[Scene modeling code data]
╔══
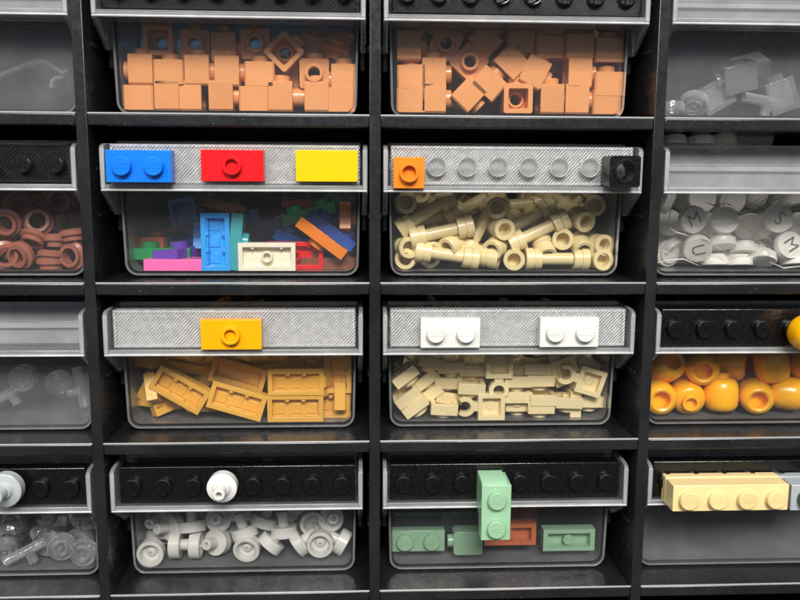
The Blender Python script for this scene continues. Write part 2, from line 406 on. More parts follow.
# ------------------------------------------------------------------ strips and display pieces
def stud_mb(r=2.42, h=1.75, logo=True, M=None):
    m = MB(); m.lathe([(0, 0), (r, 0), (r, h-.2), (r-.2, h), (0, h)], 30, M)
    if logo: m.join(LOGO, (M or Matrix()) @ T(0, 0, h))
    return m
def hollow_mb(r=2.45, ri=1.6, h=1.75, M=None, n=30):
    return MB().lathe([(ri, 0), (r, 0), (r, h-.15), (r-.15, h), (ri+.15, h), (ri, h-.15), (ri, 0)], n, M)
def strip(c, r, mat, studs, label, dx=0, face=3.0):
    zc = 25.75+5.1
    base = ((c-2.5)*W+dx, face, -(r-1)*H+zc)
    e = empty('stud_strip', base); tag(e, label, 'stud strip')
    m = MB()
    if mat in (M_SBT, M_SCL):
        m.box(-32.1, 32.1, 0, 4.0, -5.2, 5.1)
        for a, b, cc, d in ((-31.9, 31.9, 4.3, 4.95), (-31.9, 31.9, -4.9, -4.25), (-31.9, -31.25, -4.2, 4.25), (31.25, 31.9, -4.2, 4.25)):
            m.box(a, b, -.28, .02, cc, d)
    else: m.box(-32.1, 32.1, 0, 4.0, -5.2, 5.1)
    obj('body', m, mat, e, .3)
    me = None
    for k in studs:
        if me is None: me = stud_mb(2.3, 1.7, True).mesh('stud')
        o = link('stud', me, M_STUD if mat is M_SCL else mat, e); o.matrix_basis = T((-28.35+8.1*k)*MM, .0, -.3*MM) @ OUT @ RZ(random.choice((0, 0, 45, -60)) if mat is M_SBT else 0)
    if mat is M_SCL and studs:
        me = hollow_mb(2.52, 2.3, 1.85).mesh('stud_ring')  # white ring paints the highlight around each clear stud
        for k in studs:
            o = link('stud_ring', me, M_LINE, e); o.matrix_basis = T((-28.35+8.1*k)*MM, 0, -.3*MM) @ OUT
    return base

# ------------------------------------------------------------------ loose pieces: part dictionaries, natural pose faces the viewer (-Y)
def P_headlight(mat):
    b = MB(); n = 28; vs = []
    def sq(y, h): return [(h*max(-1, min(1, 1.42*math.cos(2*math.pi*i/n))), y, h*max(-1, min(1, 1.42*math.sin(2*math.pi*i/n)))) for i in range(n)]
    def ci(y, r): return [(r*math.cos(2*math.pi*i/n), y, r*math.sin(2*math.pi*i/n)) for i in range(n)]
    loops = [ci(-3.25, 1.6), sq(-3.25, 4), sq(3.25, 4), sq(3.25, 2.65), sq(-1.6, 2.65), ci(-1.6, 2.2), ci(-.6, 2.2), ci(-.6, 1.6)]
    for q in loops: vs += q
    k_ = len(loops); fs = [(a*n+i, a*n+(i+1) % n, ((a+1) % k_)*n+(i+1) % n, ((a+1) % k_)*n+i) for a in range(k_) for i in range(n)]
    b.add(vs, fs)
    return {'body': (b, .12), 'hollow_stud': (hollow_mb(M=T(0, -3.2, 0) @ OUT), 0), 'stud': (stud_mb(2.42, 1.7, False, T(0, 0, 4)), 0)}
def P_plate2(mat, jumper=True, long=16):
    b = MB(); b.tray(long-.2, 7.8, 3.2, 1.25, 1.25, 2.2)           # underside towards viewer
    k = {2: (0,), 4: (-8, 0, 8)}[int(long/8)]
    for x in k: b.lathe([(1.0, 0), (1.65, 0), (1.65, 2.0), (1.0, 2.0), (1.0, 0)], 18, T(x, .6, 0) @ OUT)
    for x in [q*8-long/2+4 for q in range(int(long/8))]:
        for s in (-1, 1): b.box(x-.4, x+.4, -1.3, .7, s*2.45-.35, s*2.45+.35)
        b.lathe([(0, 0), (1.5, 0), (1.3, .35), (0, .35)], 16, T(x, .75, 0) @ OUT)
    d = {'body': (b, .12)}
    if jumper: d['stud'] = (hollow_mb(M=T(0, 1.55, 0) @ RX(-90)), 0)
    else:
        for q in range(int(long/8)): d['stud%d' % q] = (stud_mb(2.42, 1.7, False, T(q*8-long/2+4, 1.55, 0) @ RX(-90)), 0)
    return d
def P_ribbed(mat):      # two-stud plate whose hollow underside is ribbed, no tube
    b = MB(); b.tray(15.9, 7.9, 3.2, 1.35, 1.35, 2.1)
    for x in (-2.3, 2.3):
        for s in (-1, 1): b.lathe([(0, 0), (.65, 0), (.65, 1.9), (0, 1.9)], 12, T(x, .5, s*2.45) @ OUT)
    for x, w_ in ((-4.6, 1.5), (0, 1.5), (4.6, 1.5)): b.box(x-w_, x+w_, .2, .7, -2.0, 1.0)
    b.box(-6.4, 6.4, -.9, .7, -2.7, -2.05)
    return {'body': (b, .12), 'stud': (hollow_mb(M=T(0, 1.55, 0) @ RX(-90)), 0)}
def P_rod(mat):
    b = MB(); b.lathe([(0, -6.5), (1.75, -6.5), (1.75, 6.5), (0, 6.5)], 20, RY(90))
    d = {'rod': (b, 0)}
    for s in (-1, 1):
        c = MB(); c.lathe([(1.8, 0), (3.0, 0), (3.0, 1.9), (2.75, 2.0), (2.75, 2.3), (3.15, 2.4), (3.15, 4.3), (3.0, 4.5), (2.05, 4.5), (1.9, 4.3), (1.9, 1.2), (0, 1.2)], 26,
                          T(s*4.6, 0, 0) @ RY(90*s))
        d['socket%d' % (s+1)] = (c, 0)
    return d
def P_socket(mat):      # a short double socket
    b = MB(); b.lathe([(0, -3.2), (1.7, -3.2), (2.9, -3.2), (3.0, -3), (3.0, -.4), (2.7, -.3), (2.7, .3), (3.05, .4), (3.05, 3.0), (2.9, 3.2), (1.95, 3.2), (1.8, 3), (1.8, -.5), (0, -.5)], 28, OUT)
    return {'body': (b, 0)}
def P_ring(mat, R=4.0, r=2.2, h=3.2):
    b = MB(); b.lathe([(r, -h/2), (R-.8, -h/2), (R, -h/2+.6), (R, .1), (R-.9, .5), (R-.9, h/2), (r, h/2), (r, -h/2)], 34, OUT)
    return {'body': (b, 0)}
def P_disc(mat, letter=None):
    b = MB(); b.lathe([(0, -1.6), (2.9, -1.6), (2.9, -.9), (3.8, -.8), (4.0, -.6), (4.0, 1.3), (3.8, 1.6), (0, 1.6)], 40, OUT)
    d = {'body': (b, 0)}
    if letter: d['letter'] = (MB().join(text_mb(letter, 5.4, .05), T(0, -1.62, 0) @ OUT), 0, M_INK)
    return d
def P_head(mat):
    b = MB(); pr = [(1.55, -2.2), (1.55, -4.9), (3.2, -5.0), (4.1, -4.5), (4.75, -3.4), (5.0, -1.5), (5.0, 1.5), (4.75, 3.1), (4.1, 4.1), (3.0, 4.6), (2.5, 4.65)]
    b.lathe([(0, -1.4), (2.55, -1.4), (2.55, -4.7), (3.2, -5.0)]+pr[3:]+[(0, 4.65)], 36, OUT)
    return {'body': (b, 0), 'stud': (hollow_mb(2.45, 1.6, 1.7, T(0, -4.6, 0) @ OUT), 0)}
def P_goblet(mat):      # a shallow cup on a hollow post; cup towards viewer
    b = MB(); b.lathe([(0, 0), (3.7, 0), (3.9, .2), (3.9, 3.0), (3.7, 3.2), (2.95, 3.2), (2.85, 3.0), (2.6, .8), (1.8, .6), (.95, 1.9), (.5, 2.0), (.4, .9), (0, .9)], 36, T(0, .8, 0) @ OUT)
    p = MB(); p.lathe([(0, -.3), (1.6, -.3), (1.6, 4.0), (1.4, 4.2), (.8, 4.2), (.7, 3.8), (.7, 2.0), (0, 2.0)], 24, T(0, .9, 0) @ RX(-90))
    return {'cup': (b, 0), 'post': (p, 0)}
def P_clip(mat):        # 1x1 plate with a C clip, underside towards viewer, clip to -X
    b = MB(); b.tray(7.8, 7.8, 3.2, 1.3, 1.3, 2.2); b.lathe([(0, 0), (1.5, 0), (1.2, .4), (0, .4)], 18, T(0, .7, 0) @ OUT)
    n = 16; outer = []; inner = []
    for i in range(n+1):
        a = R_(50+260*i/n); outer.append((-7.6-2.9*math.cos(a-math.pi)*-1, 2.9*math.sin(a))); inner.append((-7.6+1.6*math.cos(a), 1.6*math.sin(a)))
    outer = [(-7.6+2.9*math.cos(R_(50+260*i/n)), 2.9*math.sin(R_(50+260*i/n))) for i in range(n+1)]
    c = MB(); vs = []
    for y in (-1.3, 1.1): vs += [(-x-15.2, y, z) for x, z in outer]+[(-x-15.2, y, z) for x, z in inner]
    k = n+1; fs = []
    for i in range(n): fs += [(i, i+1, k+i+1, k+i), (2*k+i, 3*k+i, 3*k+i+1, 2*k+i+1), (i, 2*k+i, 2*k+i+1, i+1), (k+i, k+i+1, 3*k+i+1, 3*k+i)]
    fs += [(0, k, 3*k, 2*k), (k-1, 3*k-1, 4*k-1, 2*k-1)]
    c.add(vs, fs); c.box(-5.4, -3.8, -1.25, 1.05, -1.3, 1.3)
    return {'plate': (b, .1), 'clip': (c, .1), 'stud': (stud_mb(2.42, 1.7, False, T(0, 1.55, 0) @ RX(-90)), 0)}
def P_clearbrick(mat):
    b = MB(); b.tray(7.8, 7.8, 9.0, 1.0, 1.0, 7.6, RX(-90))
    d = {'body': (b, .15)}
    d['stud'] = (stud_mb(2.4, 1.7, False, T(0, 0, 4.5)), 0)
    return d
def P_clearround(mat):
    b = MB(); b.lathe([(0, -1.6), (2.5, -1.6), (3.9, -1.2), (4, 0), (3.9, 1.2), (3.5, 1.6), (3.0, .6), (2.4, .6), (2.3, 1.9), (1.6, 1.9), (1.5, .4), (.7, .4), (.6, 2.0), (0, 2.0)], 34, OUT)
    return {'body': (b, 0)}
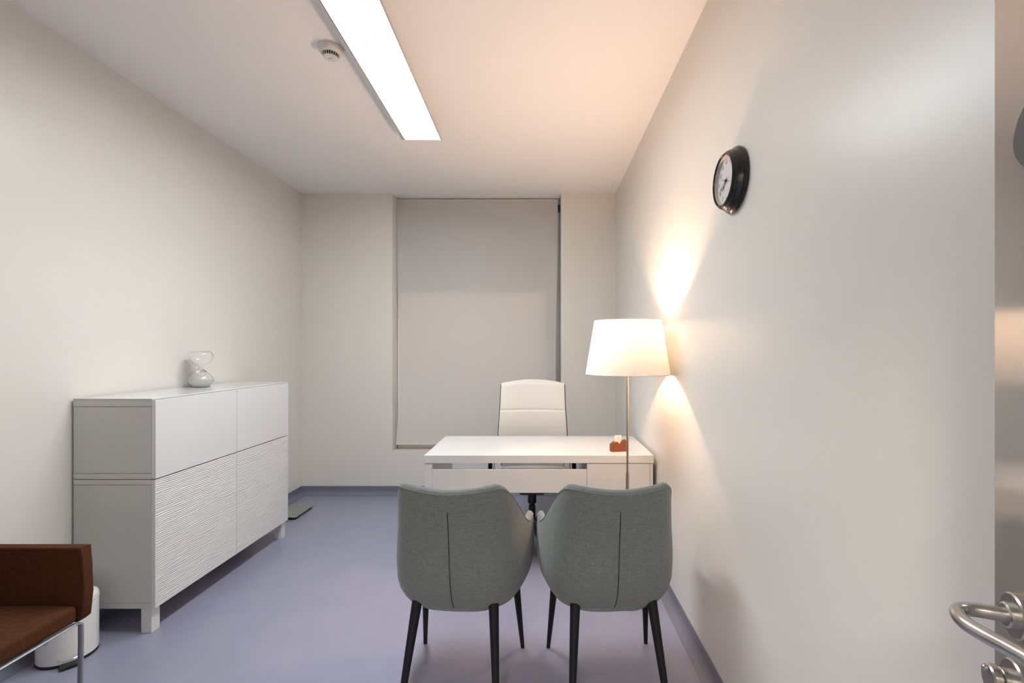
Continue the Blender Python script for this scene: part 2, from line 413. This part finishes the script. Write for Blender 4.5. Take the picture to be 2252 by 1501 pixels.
╚══
**TASK DETAILS:** Reproduce only the lines of the records from the start up to and including the line that holds "return base"; do not carry over any picture.

**WORKED SOLUTION:**
The Blender Python script for this scene continues. Write part 2, from line 406 on. More parts follow.
# ------------------------------------------------------------------ strips and display pieces
def stud_mb(r=2.42, h=1.75, logo=True, M=None):
    m = MB(); m.lathe([(0, 0), (r, 0), (r, h-.2), (r-.2, h), (0, h)], 30, M)
    if logo: m.join(LOGO, (M or Matrix()) @ T(0, 0, h))
    return m
def hollow_mb(r=2.45, ri=1.6, h=1.75, M=None, n=30):
    return MB().lathe([(ri, 0), (r, 0), (r, h-.15), (r-.15, h), (ri+.15, h), (ri, h-.15), (ri, 0)], n, M)
def strip(c, r, mat, studs, label, dx=0, face=3.0):
    zc = 25.75+5.1
    base = ((c-2.5)*W+dx, face, -(r-1)*H+zc)
    e = empty('stud_strip', base); tag(e, label, 'stud strip')
    m = MB()
    if mat in (M_SBT, M_SCL):
        m.box(-32.1, 32.1, 0, 4.0, -5.2, 5.1)
        for a, b, cc, d in ((-31.9, 31.9, 4.3, 4.95), (-31.9, 31.9, -4.9, -4.25), (-31.9, -31.25, -4.2, 4.25), (31.25, 31.9, -4.2, 4.25)):
            m.box(a, b, -.28, .02, cc, d)
    else: m.box(-32.1, 32.1, 0, 4.0, -5.2, 5.1)
    obj('body', m, mat, e, .3)
    me = None
    for k in studs:
        if me is None: me = stud_mb(2.3, 1.7, True).mesh('stud')
        o = link('stud', me, M_STUD if mat is M_SCL else mat, e); o.matrix_basis = T((-28.35+8.1*k)*MM, .0, -.3*MM) @ OUT @ RZ(random.choice((0, 0, 45, -60)) if mat is M_SBT else 0)
    if mat is M_SCL and studs:
        me = hollow_mb(2.52, 2.3, 1.85).mesh('stud_ring')  # white ring paints the highlight around each clear stud
        for k in studs:
            o = link('stud_ring', me, M_LINE, e); o.matrix_basis = T((-28.35+8.1*k)*MM, 0, -.3*MM) @ OUT
    return base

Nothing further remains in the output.